_JOB_:
Leave out the images and repeat the listing below without a single change.

===== GIVEN MATERIAL =====

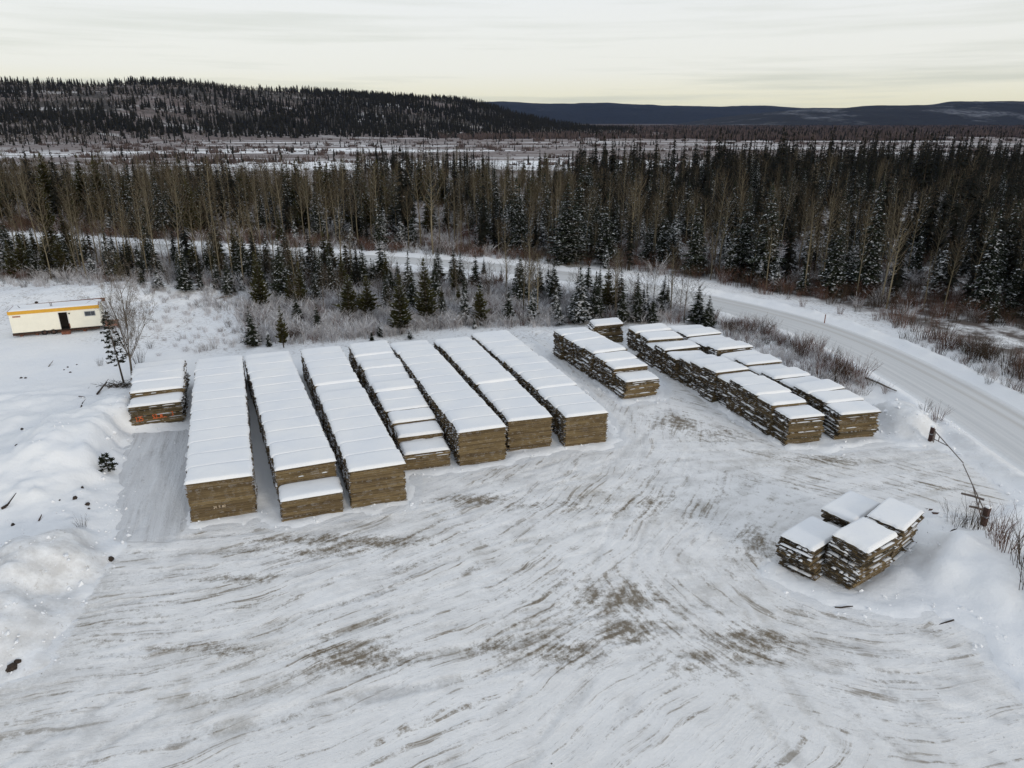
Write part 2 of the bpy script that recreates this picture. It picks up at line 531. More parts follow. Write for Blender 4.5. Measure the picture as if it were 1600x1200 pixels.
M_PIPE = plain('grey_brown_pipe', (0.12, 0.095, 0.08), 0.6, 0.3, 5)
M_RUST = plain('rusty_steel', (0.065, 0.036, 0.026), 0.8, 0.4, 5)
M_CLOD = plain('dark_frozen_earth', (0.045, 0.033, 0.026), 0.95, 0.4, 6)
M_PAINT_O = plain('orange_spray_paint', (0.62, 0.13, 0.035), 0.7, 0.25, 20)
M_PAINT_W = plain('faded_white_marks', (0.52, 0.42, 0.30), 0.8, 0.3, 20)
m, t = new_mat('window_glass')
finish(t, (0.03, 0.035, 0.04), 0.08, spec=0.8)
M_GLASS = m

# ------------------------------------------------------------------ terrain
ROAD = [(46, -60), (45, -20), (43.5, 10), (42.2, 30), (41.2, 44), (41.3, 56), (40.9, 66), (39.6, 76), (36.9, 85), (32.3, 93), (25.8, 101), (17.5, 109.6),
        (8, 117), (-11.5, 127.5), (-50, 139.6), (-79, 147.5), (-113, 158.5), (-200, 190), (-420, 290)]


def catmull(P, n=14):
    out = []
    P = [np.array(p, float) for p in P]
    for i in range(len(P) - 1):
        p0 = P[max(i - 1, 0)]; p1 = P[i]; p2 = P[i + 1]; p3 = P[min(i + 2, len(P) - 1)]
        for k in range(n):
            t = k / n
            out.append(0.5 * ((2 * p1) + (-p0 + p2) * t + (2 * p0 - 5 * p1 + 4 * p2 - p3) * t * t + (-p0 + 3 * p1 - 3 * p2 + p3) * t ** 3))
    out.append(P[-1])
    return np.array(out)


ROADC = catmull(ROAD, 8)


def road_dist(x, y):
    """signed distance to the road centre: negative on the yard side"""
    x = np.asarray(x, float); y = np.asarray(y, float)
    best = np.full(x.shape, 1e9); sign = np.ones(x.shape)
    for a, b in zip(ROADC[:-1], ROADC[1:]):
        d = b - a; L2 = d @ d
        t = np.clip(((x - a[0]) * d[0] + (y - a[1]) * d[1]) / L2, 0, 1)
        ex = x - (a[0] + t * d[0]); ey = y - (a[1] + t * d[1])
        dd = np.hypot(ex, ey)
        cr = d[0] * (y - a[1]) - d[1] * (x - a[0])
        u = dd < best - 1e-9
        best = np.where(u, dd, best); sign = np.where(u, np.where(cr > 0, -1, 1), sign)
    return best * sign


def hill_h(x, y):
    # wooded hill rising behind the bog on the left; base line runs away from the viewer to the right
    base = np.interp(x, [-3000, -680, -432, -188, 60, 245, 600], [700, 960, 1180, 1290, 1500, 1760, 2100])
    up = sstep(y - base, 0, 800)
    side = np.interp(x, [-3000, -700, -420, -150, -60, 20, 110, 245, 400], [120, 104, 94, 84, 66, 42, 24, 4, 0])
    return up * side * (0.86 + 0.28 * fbm(x / 260.0, y / 260.0, 3, 5))


def mound(x, y, cx, cy, rx, ry, h, rot=0.0, seed=0):
    c, s = math.cos(rot), math.sin(rot)
    u = ((x - cx) * c + (y - cy) * s) / rx; v = (-(x - cx) * s + (y - cy) * c) / ry
    r = np.sqrt(u * u + v * v) + (fbm(x * 0.5, y * 0.5, 3, seed) - 0.5) * 0.5
    return h * sstep(1 - r, 0, 0.8)


YARD_PX = [(-200, 1250), (-60, 1080), (60, 1040), (105, 960), (150, 890), (184, 850), (186, 760), (196, 700), (208, 677), (294, 672), (297, 826), (400, 812), (440, 824),
           (545, 806), (640, 792), (648, 742), (705, 737), (715, 738), (800, 722), (880, 704), (955, 700), (972, 690), (950, 655), (905, 600), (850, 548), (812, 522), (850, 520),
           (900, 572), (975, 632), (1036, 624), (1040, 600), (975, 548), (990, 540), (1060, 590), (1150, 655), (1235, 702), (1300, 706), (1385, 692), (1420, 700), (1462, 698),
           (1520, 720), (1600, 790), (1572, 800), (1530, 812), (1440, 806), (1436, 850), (1390, 895), (1325, 935), (1262, 908), (1208, 882), (1200, 900),
           (1290, 946), (1400, 962), (1480, 962), (1530, 990), (1560, 1040), (1640, 1120), (1800, 1300), (-200, 1300)]
YARD_W = [ground_pt(*p) for p in YARD_PX[1:-1]]
YARD_W = [(-30.5, 17.0)] + YARD_W + [(30.5, 17.0)]
yard_arr = np.array(YARD_W)


def poly_dist(x, y, P):
    best = np.full(np.shape(x), 1e9)
    for i in range(len(P)):
        a = P[i]; b = P[(i + 1) % len(P)]
        d = (b[0] - a[0], b[1] - a[1]); L2 = d[0] ** 2 + d[1] ** 2 + 1e-9
        t = np.clip(((x - a[0]) * d[0] + (y - a[1]) * d[1]) / L2, 0, 1)
        best = np.minimum(best, np.hypot(x - a[0] - t * d[0], y - a[1] - t * d[1]))
    return best


def natural_h(x, y):
    """ground height without the cuts for the yard and the road"""
    x = np.asarray(x, float); y = np.asarray(y, float)
    z = 0.28 * (fbm(x / 9.0, y / 9.0, 4, 2) - 0.5)
    z = z - 3.5 * sstep(y - np.interp(x, [-300, -110, -50, 0, 30, 60], [200, 175, 165, 145, 125, 105]), 0, 90) * sstep(y, 70, 130)
    # humps of pushed-up snow left of the lane
    lump = 0.95 * (fbm(x / 3.4, y / 2.4, 5, 31) - 0.42) + 0.55 * (np.abs(fbm(x / 1.5, y / 1.0, 4, 35) - .5) - .08) + .42 * (fbm(x / .8, y / .65, 3, 36) - .5)
    z = z + mound(x, y, -33.0, 51.0, 6.0, 13.0, 1.6, 0.10, 3)
    z = z + mound(x, y, -36.5, 46, 8, 14.0, 0.9, 0.0, 4)
    reg = sstep(-x, 23.5, 26.5) * sstep(66 - y, 0, 6) * sstep(y, 20, 30)
    z = z + reg * (lump + 0.25)
    z = z + mound(x, y, -26.5, 34.2, 5.0, 3.2, 1.2, 0.5, 6) + mound(x, y, -28.0, 30.0, 4.5, 3.5, 1.1, 0.3, 7)
    z = z + mound(x, y, -24.2, 29.0, 3.5, 3.0, 0.8, -0.4, 17)
    # heap at the end of the last row, bank right of the small piles
    z = z + mound(x, y, 33.2, 55.2, 3.4, 4.4, 1.7, 0.3, 8)
    z = z + mound(x, y, 27.3, 34.2, 5.0, 5.5, 1.3, 0.5, 9) + mound(x, y, 25.2, 36.6, 2.2, 2.6, 0.5, 0.5, 10)
    z = z + mound(x, y, 30.5, 29.0, 5.0, 6.0, 1.3, 0.2, 12)
    z = z + 0.7 * (fbm(x / 1.3, y / 1.3, 4, 33) - .5) * np.maximum(np.exp(-((x - 33.2) / 4.2) ** 2 - ((y - 55) / 5) ** 2), np.exp(-((x + 26) / 5) ** 2 - ((y - 31) / 5) ** 2))
    z = z + (0.35 * (fbm(x / 1.6, y / 1.6, 4, 37) - .5) + .10 * (fbm(x / .6, y / .6, 2, 38) - .5)) * sstep(x, 21, 25) * sstep(41 - y, 0, 3) * sstep(y, 22, 26)
    z = z + mound(x, y, -1.0, 75.5, 3.0, 2.6, 1.4, 0.0, 13) + mound(x, y, 3.5, 76.5, 3.0, 1.6, 1.1, 0.0, 14)
    z = z + mound(x, y, -57, 104, 26, 10, 1.0, 0.1, 15)
    return z + hill_h(x, y)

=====

_OUTPUT BELOW_:
Write part 2 of the bpy script that recreates this picture. It picks up at line 531. More parts follow. Write for Blender 4.5. Measure the picture as if it were 1600x1200 pixels.
M_PIPE = plain('grey_brown_pipe', (0.12, 0.095, 0.08), 0.6, 0.3, 5)
M_RUST = plain('rusty_steel', (0.065, 0.036, 0.026), 0.8, 0.4, 5)
M_CLOD = plain('dark_frozen_earth', (0.045, 0.033, 0.026), 0.95, 0.4, 6)
M_PAINT_O = plain('orange_spray_paint', (0.62, 0.13, 0.035), 0.7, 0.25, 20)
M_PAINT_W = plain('faded_white_marks', (0.52, 0.42, 0.30), 0.8, 0.3, 20)
m, t = new_mat('window_glass')
finish(t, (0.03, 0.035, 0.04), 0.08, spec=0.8)
M_GLASS = m

# ------------------------------------------------------------------ terrain
ROAD = [(46, -60), (45, -20), (43.5, 10), (42.2, 30), (41.2, 44), (41.3, 56), (40.9, 66), (39.6, 76), (36.9, 85), (32.3, 93), (25.8, 101), (17.5, 109.6),
        (8, 117), (-11.5, 127.5), (-50, 139.6), (-79, 147.5), (-113, 158.5), (-200, 190), (-420, 290)]


def catmull(P, n=14):
    out = []
    P = [np.array(p, float) for p in P]
    for i in range(len(P) - 1):
        p0 = P[max(i - 1, 0)]; p1 = P[i]; p2 = P[i + 1]; p3 = P[min(i + 2, len(P) - 1)]
        for k in range(n):
            t = k / n
            out.append(0.5 * ((2 * p1) + (-p0 + p2) * t + (2 * p0 - 5 * p1 + 4 * p2 - p3) * t * t + (-p0 + 3 * p1 - 3 * p2 + p3) * t ** 3))
    out.append(P[-1])
    return np.array(out)


ROADC = catmull(ROAD, 8)


def road_dist(x, y):
    """signed distance to the road centre: negative on the yard side"""
    x = np.asarray(x, float); y = np.asarray(y, float)
    best = np.full(x.shape, 1e9); sign = np.ones(x.shape)
    for a, b in zip(ROADC[:-1], ROADC[1:]):
        d = b - a; L2 = d @ d
        t = np.clip(((x - a[0]) * d[0] + (y - a[1]) * d[1]) / L2, 0, 1)
        ex = x - (a[0] + t * d[0]); ey = y - (a[1] + t * d[1])
        dd = np.hypot(ex, ey)
        cr = d[0] * (y - a[1]) - d[1] * (x - a[0])
        u = dd < best - 1e-9
        best = np.where(u, dd, best); sign = np.where(u, np.where(cr > 0, -1, 1), sign)
    return best * sign


def hill_h(x, y):
    # wooded hill rising behind the bog on the left; base line runs away from the viewer to the right
    base = np.interp(x, [-3000, -680, -432, -188, 60, 245, 600], [700, 960, 1180, 1290, 1500, 1760, 2100])
    up = sstep(y - base, 0, 800)
    side = np.interp(x, [-3000, -700, -420, -150, -60, 20, 110, 245, 400], [120, 104, 94, 84, 66, 42, 24, 4, 0])
    return up * side * (0.86 + 0.28 * fbm(x / 260.0, y / 260.0, 3, 5))


def mound(x, y, cx, cy, rx, ry, h, rot=0.0, seed=0):
    c, s = math.cos(rot), math.sin(rot)
    u = ((x - cx) * c + (y - cy) * s) / rx; v = (-(x - cx) * s + (y - cy) * c) / ry
    r = np.sqrt(u * u + v * v) + (fbm(x * 0.5, y * 0.5, 3, seed) - 0.5) * 0.5
    return h * sstep(1 - r, 0, 0.8)


YARD_PX = [(-200, 1250), (-60, 1080), (60, 1040), (105, 960), (150, 890), (184, 850), (186, 760), (196, 700), (208, 677), (294, 672), (297, 826), (400, 812), (440, 824),
           (545, 806), (640, 792), (648, 742), (705, 737), (715, 738), (800, 722), (880, 704), (955, 700), (972, 690), (950, 655), (905, 600), (850, 548), (812, 522), (850, 520),
           (900, 572), (975, 632), (1036, 624), (1040, 600), (975, 548), (990, 540), (1060, 590), (1150, 655), (1235, 702), (1300, 706), (1385, 692), (1420, 700), (1462, 698),
           (1520, 720), (1600, 790), (1572, 800), (1530, 812), (1440, 806), (1436, 850), (1390, 895), (1325, 935), (1262, 908), (1208, 882), (1200, 900),
           (1290, 946), (1400, 962), (1480, 962), (1530, 990), (1560, 1040), (1640, 1120), (1800, 1300), (-200, 1300)]
YARD_W = [ground_pt(*p) for p in YARD_PX[1:-1]]
YARD_W = [(-30.5, 17.0)] + YARD_W + [(30.5, 17.0)]
yard_arr = np.array(YARD_W)


def poly_dist(x, y, P):
    best = np.full(np.shape(x), 1e9)
    for i in range(len(P)):
        a = P[i]; b = P[(i + 1) % len(P)]
        d = (b[0] - a[0], b[1] - a[1]); L2 = d[0] ** 2 + d[1] ** 2 + 1e-9
        t = np.clip(((x - a[0]) * d[0] + (y - a[1]) * d[1]) / L2, 0, 1)
        best = np.minimum(best, np.hypot(x - a[0] - t * d[0], y - a[1] - t * d[1]))
    return best


def natural_h(x, y):
    """ground height without the cuts for the yard and the road"""
    x = np.asarray(x, float); y = np.asarray(y, float)
    z = 0.28 * (fbm(x / 9.0, y / 9.0, 4, 2) - 0.5)
    z = z - 3.5 * sstep(y - np.interp(x, [-300, -110, -50, 0, 30, 60], [200, 175, 165, 145, 125, 105]), 0, 90) * sstep(y, 70, 130)
    # humps of pushed-up snow left of the lane
    lump = 0.95 * (fbm(x / 3.4, y / 2.4, 5, 31) - 0.42) + 0.55 * (np.abs(fbm(x / 1.5, y / 1.0, 4, 35) - .5) - .08) + .42 * (fbm(x / .8, y / .65, 3, 36) - .5)
    z = z + mound(x, y, -33.0, 51.0, 6.0, 13.0, 1.6, 0.10, 3)
    z = z + mound(x, y, -36.5, 46, 8, 14.0, 0.9, 0.0, 4)
    reg = sstep(-x, 23.5, 26.5) * sstep(66 - y, 0, 6) * sstep(y, 20, 30)
    z = z + reg * (lump + 0.25)
    z = z + mound(x, y, -26.5, 34.2, 5.0, 3.2, 1.2, 0.5, 6) + mound(x, y, -28.0, 30.0, 4.5, 3.5, 1.1, 0.3, 7)
    z = z + mound(x, y, -24.2, 29.0, 3.5, 3.0, 0.8, -0.4, 17)
    # heap at the end of the last row, bank right of the small piles
    z = z + mound(x, y, 33.2, 55.2, 3.4, 4.4, 1.7, 0.3, 8)
    z = z + mound(x, y, 27.3, 34.2, 5.0, 5.5, 1.3, 0.5, 9) + mound(x, y, 25.2, 36.6, 2.2, 2.6, 0.5, 0.5, 10)
    z = z + mound(x, y, 30.5, 29.0, 5.0, 6.0, 1.3, 0.2, 12)
    z = z + 0.7 * (fbm(x / 1.3, y / 1.3, 4, 33) - .5) * np.maximum(np.exp(-((x - 33.2) / 4.2) ** 2 - ((y - 55) / 5) ** 2), np.exp(-((x + 26) / 5) ** 2 - ((y - 31) / 5) ** 2))
    z = z + (0.35 * (fbm(x / 1.6, y / 1.6, 4, 37) - .5) + .10 * (fbm(x / .6, y / .6, 2, 38) - .5)) * sstep(x, 21, 25) * sstep(41 - y, 0, 3) * sstep(y, 22, 26)
    z = z + mound(x, y, -1.0, 75.5, 3.0, 2.6, 1.4, 0.0, 13) + mound(x, y, 3.5, 76.5, 3.0, 1.6, 1.1, 0.0, 14)
    z = z + mound(x, y, -57, 104, 26, 10, 1.0, 0.1, 15)
    return z + hill_h(x, y)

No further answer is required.